The biggest fear in Europe immediately is over the Greek banking system. If a bank run occurs, every bank in the world would be affected—even seemingly healthy ones. The first to be affected by concerns over Greek solvency would be so-called “peripheral” countries like Spain. According to Expansion newspaper, US investment bank Goldman Sachs has been tasked with providing an independent assessment of the banks’ financial problems.

Tristan Cooper, sovereign debt analyst at Fidelity Worldwide Investment, has called for a rapid intervention by the European Central Bank (ECB). He told Dow Jones, “Once a bank run begins, it is very hard to stop without a credible deposit guarantee… Given the fragile fiscal position of Spain, the European Central Bank is under increasing pressure to step in to calm depositors' nerves.”

Paul Krugman stated in Der Spiegel that more liquidity injections from the ECB are necessary.
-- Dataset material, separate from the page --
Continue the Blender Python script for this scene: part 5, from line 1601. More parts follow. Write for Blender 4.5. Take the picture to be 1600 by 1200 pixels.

He added that the ECB should cut interest rates and give unlimited money to banks and governments.

Krugman believes that there should be an “unlimited intervention of the ECB” to save Spain and Italy, and said that an exit of Greece from the euro zone would cause a flight of capital in countries of the periphery and a bank run.

The immediate problem is that many banks in crisis-hit countries such as Spain and Italy have few assets to give to the ECB as collateral for the loans.

But a policy of handing billions to the banks, like the €1 trillion the ECB auctioned in December and February, will only benefit major bank stockholders, hedge fund managers and financial speculators. It would strengthen the hand of the very same financial elite that is demanding the implementation of drastic austerity measures across Europe.